Sevginin Kalitesi, Öfke ile Ölçülür

  • Ayhan ERKMEN
  • 2021-02-28 23:21:19
  • 11667 Görüntülenme
  • Sevmek gönül işidir. Her insanda da farklı şekillerde tezahür ettiği de yadsınamaz bir gerçek. Bireyler sevgisini insana,  paraya, makama, topluluğa, inancına, yaratıcısına göre konumlandırıyor.

    Sevgi muhabbet demektir aynı zamanda.

    Onunla hemhal olmak, zirveye onu almak, manşetlere onu çıkarmaktır. Duyulara ve duygulara yakınlık, sevgide ön plana çıkardığını eylemler ile bir nevi desteklemektir. Toplum üzerinde okuma yaptığımız zaman kategorize edilmiş sevgi çeşitlerini görürüz. Sevgi bazen heves, bazen sınırlı ve bazen de sevdaya dönüşüyor. Sevgi bazen aklı ve duyguyu körelttiği gibi, bazen de akla ve duyguya ayar veriyor.

    Biraz da genelden, özele indirgeyerek sevgi üzerinde bazı sorgulamanın yapılması gerektiğini düşünüyorum. Allah için sevme de taşları çoğunlukla yerine oturtamıyoruz. Din kardeşimizi sevmemizi, topluluk ve camiaları sevmemizi Allah için sevmeye dayandırırız. Genelde yüzümüzün güldüğü, tebessüm sadakaları dağıttığımız, gözlerimizin içi ile güldüğümüz zaman bunu daha fazla beceriyoruz. Sohbet ve muhabbetlerimizin konusu genelde Allaha olan bağlılık ve sevgi etrafında olduğunda bizleri bir binanın tuğlaları gibi birleştiriyor. O konuşulunca söylemlerimize ve eylemlerimize yansıyan bir canlılık oluyor. Gönlümüze sekine iniyor ve daha da uysallaşıyoruz. Hırçınlığımızı ve kinimizi söküp atıyoruz. Kendimizi kardeşimize, camiamıza ve üst perde de Rabbimize feda edebilecek bir bilinçle donanıyoruz. Tıpkı asrı saadeti günümüzde yaşıyormuşçasına..

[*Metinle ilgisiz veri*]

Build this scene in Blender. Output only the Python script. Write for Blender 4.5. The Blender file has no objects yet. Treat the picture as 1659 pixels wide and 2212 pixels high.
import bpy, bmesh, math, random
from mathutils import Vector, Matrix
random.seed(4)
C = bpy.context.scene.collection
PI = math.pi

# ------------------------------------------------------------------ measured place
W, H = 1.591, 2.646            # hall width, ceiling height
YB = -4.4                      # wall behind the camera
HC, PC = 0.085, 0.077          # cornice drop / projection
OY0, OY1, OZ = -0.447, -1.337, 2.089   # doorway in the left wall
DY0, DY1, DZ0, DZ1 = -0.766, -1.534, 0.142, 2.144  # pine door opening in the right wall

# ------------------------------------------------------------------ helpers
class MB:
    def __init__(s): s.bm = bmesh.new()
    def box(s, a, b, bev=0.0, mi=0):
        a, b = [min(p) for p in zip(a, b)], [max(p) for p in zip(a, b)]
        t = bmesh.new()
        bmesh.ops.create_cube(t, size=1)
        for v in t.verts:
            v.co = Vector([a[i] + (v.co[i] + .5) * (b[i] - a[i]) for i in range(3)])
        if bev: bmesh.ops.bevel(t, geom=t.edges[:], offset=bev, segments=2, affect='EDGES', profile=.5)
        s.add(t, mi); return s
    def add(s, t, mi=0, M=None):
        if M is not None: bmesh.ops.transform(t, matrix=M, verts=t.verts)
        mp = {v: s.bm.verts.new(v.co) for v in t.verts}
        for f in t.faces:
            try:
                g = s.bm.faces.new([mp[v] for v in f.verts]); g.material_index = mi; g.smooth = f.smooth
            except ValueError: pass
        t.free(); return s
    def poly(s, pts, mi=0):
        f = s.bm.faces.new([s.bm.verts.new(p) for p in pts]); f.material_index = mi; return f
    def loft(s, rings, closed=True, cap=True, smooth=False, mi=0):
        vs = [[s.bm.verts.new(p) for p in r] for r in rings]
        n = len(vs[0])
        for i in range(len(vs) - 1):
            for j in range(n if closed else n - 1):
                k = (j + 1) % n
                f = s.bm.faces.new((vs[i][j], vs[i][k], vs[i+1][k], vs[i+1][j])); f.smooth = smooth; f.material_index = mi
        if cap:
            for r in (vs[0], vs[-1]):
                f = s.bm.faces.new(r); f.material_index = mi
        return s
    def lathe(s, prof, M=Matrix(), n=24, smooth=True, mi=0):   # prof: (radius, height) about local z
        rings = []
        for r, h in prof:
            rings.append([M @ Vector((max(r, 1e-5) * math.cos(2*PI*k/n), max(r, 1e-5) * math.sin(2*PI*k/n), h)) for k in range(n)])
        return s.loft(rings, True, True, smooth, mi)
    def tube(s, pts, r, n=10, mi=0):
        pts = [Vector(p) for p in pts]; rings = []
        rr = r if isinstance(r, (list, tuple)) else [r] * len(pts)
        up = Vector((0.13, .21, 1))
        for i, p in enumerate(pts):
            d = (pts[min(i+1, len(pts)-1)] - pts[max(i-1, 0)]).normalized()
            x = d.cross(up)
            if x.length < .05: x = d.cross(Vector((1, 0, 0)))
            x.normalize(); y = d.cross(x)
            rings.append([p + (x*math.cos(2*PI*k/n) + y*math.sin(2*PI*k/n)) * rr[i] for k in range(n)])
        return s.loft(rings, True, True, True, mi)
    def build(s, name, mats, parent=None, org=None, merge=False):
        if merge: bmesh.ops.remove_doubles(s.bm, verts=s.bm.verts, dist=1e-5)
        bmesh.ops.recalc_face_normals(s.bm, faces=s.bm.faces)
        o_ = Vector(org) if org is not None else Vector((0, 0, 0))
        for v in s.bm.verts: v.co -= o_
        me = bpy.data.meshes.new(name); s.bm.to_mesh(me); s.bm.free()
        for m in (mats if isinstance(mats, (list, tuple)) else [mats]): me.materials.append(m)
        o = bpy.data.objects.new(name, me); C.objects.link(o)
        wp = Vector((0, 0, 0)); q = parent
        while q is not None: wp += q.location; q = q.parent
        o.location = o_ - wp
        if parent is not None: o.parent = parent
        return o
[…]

    Kızgınlık ve öfke anında ölçümüzü hangi ilkeler belirliyor acaba?

    İşte burada nefis devreye giriyor, duygularımız kabarıyor, hakkı yüceltmekten ziyade kendimizi haklı çıkarma kurnazlığı oluşuyor. Sırf bundan dolayı birçok güzelliği berheva edebiliyor, masayı devirebiliyoruz. "Vay sen misin bana yan gözle bakan, bana bakış fırlatan, kaş göz işareti yapan ya da bana zarf atan" . "Hep ben çalıştım, ben emek verdim, ben yoruldum, bana vefasızlık yapılıyor, sözümün bir değeri yok" sözleri hava da uçuşur. "Biz böyle değildik, birer birer dökülüyoruz" teraneleri en klişe ve en çok kullanılan malzeme oluyor.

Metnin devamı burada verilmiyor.